Every line below that holds the string "objects" should be copied out.

[Data block]:
[START]
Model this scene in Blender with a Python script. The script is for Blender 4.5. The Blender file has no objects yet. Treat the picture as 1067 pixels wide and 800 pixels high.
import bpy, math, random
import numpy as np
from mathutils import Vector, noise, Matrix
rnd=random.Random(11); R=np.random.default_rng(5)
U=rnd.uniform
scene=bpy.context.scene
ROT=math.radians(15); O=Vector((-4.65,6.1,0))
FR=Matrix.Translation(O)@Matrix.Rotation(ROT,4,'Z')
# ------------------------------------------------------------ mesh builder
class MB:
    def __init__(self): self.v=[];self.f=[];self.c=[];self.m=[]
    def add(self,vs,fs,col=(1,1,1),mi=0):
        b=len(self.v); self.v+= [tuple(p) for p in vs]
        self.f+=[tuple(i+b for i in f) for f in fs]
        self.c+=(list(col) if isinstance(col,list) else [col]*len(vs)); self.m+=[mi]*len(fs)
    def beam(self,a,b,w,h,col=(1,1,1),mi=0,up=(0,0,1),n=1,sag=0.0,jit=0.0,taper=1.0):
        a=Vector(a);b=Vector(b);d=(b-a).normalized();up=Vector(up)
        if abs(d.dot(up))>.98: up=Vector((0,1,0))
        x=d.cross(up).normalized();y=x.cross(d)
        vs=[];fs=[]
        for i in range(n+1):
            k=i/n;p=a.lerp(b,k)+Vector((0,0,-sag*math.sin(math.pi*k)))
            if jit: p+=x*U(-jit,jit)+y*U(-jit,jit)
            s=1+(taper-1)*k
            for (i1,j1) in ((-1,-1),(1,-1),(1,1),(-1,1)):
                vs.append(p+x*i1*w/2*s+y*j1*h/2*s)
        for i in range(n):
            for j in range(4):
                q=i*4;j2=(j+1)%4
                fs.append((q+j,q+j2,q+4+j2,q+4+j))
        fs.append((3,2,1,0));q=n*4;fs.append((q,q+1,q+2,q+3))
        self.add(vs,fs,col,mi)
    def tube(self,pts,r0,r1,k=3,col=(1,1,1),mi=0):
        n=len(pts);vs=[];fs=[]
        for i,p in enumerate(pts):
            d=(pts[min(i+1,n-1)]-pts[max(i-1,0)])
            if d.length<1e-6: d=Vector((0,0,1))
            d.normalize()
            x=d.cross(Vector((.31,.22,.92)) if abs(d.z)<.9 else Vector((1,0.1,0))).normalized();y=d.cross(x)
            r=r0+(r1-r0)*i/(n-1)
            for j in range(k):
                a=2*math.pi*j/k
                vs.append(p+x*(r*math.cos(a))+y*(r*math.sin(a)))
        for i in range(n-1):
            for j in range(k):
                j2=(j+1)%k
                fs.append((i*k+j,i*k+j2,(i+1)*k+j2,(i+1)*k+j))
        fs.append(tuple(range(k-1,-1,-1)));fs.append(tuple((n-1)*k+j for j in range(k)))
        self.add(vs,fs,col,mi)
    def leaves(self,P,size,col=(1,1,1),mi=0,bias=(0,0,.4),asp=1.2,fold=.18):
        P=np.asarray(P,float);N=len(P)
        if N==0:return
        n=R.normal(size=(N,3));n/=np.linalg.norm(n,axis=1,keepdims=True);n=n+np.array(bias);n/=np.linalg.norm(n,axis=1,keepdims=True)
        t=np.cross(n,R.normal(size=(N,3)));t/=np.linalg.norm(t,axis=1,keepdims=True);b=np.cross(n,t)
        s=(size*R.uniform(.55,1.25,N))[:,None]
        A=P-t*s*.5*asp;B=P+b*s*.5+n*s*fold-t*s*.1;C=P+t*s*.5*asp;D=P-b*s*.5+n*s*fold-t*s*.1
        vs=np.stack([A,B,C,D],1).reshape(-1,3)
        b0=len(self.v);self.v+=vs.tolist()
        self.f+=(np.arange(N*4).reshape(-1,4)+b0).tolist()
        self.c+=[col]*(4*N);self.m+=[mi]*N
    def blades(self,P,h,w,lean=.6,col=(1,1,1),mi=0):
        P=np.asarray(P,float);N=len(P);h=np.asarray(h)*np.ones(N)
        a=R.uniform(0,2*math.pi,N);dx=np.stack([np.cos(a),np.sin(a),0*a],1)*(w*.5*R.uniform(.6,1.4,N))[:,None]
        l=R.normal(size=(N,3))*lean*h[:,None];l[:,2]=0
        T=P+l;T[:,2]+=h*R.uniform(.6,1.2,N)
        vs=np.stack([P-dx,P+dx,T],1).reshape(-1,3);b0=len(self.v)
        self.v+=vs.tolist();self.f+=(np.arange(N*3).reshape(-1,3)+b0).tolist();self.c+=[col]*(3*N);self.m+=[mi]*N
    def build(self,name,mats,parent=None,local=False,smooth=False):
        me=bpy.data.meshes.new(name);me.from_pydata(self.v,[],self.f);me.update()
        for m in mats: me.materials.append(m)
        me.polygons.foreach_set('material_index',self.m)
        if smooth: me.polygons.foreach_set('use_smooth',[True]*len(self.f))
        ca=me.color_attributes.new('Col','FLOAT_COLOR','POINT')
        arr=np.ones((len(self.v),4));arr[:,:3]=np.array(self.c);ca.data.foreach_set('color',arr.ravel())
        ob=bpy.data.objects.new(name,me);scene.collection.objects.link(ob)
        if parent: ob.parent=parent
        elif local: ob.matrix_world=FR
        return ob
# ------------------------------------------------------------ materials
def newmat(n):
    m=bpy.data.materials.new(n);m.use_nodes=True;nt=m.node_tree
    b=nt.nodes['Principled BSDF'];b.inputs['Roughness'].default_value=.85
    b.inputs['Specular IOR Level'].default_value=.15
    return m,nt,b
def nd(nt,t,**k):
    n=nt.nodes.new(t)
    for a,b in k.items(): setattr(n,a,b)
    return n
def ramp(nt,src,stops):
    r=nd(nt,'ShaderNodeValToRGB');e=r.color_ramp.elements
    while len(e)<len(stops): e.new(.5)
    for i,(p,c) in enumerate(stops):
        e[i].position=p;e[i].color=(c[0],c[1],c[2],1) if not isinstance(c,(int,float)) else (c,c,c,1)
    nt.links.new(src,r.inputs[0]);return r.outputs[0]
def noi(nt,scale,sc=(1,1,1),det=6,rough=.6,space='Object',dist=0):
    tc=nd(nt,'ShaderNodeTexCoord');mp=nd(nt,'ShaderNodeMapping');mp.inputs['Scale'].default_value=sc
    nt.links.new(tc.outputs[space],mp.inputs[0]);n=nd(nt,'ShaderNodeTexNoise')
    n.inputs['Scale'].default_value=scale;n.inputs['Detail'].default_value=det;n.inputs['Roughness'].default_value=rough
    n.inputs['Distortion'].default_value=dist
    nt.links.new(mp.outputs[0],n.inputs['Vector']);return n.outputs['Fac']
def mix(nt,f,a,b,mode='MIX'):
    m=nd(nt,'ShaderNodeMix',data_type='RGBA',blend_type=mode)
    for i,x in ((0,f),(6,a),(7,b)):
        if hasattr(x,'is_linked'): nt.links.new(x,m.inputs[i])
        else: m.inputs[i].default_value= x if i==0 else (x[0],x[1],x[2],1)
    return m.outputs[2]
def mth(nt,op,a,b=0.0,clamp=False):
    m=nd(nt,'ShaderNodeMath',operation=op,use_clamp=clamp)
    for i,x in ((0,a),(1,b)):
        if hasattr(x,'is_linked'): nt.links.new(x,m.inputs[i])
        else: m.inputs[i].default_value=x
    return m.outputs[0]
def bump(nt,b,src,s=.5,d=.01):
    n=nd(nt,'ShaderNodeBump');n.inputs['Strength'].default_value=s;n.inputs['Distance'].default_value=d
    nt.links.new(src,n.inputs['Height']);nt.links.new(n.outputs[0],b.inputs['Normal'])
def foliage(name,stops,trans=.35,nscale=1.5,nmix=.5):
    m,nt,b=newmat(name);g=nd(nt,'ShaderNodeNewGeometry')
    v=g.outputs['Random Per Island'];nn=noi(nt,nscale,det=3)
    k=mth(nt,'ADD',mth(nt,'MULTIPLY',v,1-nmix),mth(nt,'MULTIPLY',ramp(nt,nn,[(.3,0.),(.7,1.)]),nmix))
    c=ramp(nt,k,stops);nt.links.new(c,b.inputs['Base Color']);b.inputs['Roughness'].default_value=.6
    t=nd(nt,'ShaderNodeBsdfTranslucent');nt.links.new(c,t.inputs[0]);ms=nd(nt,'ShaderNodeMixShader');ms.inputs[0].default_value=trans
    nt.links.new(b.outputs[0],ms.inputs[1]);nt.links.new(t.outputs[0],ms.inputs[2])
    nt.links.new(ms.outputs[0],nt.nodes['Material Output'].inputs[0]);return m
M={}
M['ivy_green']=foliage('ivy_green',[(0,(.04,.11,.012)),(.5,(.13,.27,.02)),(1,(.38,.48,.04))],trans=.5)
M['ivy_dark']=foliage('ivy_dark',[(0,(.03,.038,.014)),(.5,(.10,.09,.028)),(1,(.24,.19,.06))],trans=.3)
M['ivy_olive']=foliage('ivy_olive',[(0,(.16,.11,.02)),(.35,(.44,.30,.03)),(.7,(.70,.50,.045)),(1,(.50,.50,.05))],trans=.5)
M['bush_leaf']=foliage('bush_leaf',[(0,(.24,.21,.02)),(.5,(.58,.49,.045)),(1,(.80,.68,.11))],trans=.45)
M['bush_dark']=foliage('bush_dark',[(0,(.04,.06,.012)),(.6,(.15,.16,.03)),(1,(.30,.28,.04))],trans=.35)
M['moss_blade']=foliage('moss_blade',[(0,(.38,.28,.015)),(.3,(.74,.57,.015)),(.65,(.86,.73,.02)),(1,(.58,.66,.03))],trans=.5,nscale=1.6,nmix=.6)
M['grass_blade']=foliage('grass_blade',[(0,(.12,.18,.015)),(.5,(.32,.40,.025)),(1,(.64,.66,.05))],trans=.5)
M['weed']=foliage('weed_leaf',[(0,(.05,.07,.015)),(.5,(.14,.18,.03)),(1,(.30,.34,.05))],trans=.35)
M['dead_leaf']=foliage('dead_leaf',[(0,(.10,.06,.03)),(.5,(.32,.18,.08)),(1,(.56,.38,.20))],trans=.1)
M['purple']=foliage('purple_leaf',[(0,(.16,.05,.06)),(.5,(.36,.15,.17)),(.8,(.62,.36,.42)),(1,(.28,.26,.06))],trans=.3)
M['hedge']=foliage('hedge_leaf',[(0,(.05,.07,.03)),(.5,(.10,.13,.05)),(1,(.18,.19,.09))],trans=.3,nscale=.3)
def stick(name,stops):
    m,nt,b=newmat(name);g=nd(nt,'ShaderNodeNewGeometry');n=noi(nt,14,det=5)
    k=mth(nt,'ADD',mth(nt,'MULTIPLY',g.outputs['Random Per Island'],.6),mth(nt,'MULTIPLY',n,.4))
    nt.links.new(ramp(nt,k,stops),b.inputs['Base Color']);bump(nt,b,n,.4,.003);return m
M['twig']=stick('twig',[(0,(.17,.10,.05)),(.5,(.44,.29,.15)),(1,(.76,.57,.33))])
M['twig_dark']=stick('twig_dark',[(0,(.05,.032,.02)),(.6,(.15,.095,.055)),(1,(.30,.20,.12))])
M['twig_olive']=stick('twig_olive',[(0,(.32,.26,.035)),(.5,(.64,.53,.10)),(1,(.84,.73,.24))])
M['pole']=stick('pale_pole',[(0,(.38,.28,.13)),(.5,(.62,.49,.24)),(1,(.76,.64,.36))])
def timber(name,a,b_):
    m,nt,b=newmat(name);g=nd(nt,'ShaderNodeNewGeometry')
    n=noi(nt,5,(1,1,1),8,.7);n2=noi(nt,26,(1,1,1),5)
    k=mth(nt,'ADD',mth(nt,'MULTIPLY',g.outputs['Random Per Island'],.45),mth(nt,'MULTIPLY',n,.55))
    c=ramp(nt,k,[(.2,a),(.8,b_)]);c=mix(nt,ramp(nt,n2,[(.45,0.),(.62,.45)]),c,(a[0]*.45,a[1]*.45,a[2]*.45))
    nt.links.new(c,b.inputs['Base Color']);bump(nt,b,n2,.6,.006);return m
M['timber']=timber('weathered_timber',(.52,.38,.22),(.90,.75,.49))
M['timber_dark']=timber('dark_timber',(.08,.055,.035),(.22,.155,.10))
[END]
[The output]:
Model this scene in Blender with a Python script. The script is for Blender 4.5. The Blender file has no objects yet. Treat the picture as 1067 pixels wide and 800 pixels high.
        ob=bpy.data.objects.new(name,me);scene.collection.objects.link(ob)